Can we arrive at any conclusion from the definition of the second derivative as the derivative of the first derivative, and using the definition of derivative?
On
My intuition is the following: At a minimum, a function $f$ goes from being decreasing to being increasing. In other words, its derivative $f'$ goes from being negative to being positive. So $f'$ is then increasing, i.e. $f''$ is positive.
On
Let $x_0$ be the critical point, that is: $$f'(x_0)=\lim_{x\to x_0} \frac{f(x)-f(x_0)}{x-x_0}=0.$$ The second derivative test: Assume $f''(x_0)>0$, then: $$f''(x_0)=\lim_{x\to x_0} \frac{f'(x)-f'(x_0)}{x-x_0}=\lim_{x\to x_0} \frac{f'(x)-0}{x-x_0}>0.$$ Hence:
If $x\to x_0^-$ (i.e. $x$ approaches $x_0$ from the left side), then $x-x_0<0$ and $f'(x)<0$.

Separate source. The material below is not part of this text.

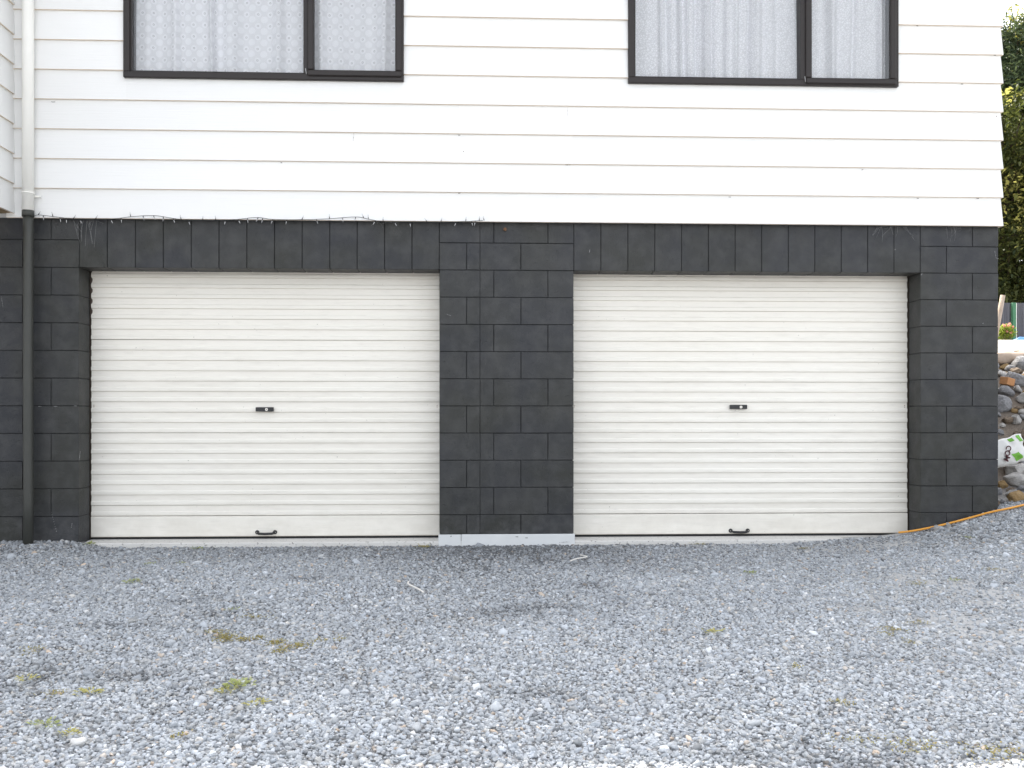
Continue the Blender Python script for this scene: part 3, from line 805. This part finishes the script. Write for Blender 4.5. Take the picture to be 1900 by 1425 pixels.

If $x\to x_0^+$ (i.e. $x$ approaches $x_0$ from the right side), then $x-x_0>0$ and $f'(x)>0$.
Hence, the function changes from a decrease ($f'(x)<0$) to an increase ($f'(x)>0$) over $x_0$, indicating the function achieves its local minimum at $x_0$.
Suppose $x_0$ is a minimum of $f$, so that $f^\prime (x_0) = 0$.
Since $x_0$ is a minimum, $f$ must be increasing to the right of $x_0$. That is, $f^\prime$ must be positive in this neighbourhood. What does this imply about $f^{\prime \prime}(x_0)$?